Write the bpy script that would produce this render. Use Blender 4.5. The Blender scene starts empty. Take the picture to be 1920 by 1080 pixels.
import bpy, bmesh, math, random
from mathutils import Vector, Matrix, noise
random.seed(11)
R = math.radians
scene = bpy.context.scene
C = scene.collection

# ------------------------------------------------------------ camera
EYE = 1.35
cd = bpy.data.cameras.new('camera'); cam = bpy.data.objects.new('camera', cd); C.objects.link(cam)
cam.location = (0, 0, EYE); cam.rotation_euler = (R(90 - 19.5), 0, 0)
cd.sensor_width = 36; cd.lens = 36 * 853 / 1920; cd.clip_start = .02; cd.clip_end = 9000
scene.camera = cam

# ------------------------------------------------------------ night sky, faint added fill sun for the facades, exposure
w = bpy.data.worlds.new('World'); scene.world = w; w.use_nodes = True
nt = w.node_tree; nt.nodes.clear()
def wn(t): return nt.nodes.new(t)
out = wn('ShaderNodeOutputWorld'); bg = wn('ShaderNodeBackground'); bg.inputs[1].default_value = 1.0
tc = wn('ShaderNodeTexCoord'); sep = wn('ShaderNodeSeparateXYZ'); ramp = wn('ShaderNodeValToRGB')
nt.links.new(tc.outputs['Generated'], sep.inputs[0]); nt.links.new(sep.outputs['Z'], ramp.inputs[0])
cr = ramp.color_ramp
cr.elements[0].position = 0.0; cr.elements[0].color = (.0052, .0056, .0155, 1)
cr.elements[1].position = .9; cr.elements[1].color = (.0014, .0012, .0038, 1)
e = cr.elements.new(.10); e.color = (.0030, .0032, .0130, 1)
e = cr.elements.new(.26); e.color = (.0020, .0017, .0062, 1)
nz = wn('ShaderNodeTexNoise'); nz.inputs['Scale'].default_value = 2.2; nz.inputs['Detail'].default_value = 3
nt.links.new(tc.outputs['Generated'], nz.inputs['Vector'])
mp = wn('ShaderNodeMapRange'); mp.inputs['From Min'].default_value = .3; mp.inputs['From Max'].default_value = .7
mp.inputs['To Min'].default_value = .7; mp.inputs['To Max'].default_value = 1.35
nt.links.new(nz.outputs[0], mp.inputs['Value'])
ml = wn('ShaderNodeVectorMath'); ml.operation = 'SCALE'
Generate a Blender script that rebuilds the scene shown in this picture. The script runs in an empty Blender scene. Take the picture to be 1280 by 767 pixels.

> Exercise aim
Reproduce, please, the lines of the material from its first line down to the line containing "scene.camera = cam", keeping both ends and nothing beyond them.

> Complete response
Write the bpy script that would produce this render. Use Blender 4.5. The Blender scene starts empty. Take the picture to be 1920 by 1080 pixels.
import bpy, bmesh, math, random
from mathutils import Vector, Matrix, noise
random.seed(11)
R = math.radians
scene = bpy.context.scene
C = scene.collection

# ------------------------------------------------------------ camera
EYE = 1.35
cd = bpy.data.cameras.new('camera'); cam = bpy.data.objects.new('camera', cd); C.objects.link(cam)
cam.location = (0, 0, EYE); cam.rotation_euler = (R(90 - 19.5), 0, 0)
cd.sensor_width = 36; cd.lens = 36 * 853 / 1920; cd.clip_start = .02; cd.clip_end = 9000
scene.camera = cam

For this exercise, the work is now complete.